On reading anything, first know the author

On reading anything, first know the author

A few days ago, I caught myself thinking while reading, drifting off the subject and taking stock of the things found between the lines.  Having such wandering thoughts while reading is sometimes an annoying occurrence yet it's more frequently a very valuable and sometimes useful habit.  On this particular occasion, I was busy gleaning nuggets out of Susan Jacoby's "The Age of Unreason" and I wondered: How in the world has Susan amassed such an impressive command of scholarly knowledge? How astonishing she is...!  Yet, there really isn't any wonder about it.  She's smart.

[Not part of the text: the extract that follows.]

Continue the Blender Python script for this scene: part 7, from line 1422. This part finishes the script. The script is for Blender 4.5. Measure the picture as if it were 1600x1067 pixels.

Reflecting back on my fleeting thoughts of awe for Jacoby's ability has caused me to consider the importance of it.  For her case, the facts are readily available. She's an accomplished author and scholar known to many.  Her credibility is unquestionable.  And now compare.  Do the authors of such books as the Bible and the Qu'ran have equally known and reputable authors?

Some readers approach some books differently than others.  They may carefully peruse a modern book's jacket for tid-bits of insight into what and who they are about to read before deciding to turn a page and lend an open mind to its writer.  However, that same prospective reader may trade off his thoughtful book selection practices when electing to pick up a Holy book.  But why?

In the case of the Bible, for example, knowing anything at all about the author(s) is nearly impossible - its authors are virtually unknown outside of the Bible itself.  By contrast, in the case of the Qu'ran, Mohammad is well known; yet, does it follow without fault that he is a reputable source for what he claims?  and the same could be said about Joseph Smith and the Book of Mormon.  By additional contrast, now consider the reputations of Confusious, Buddha and Lao-Tse, the founders of Confucianism, Buddhism and Taoism.  Such men were well know in their own times; they were celebrated, revered and even criticized by their peers and each one was challenged to possess a credible reputation, in deed, the likes of which could satisfy any potential reader in much the same way we find satisfaction in knowing the reputation of any modern-day author - a Jacoby for example.

And now, I must ask: How should one pick up a holy book? ... as a blank slate ready to be inscribed - blindly trusting the book's author to speak knowledgeably and truthfully? ... or as one armed by forethought and by some reasonable knowledge of who he is about to read?

I recommend: On reading anything, first know the author.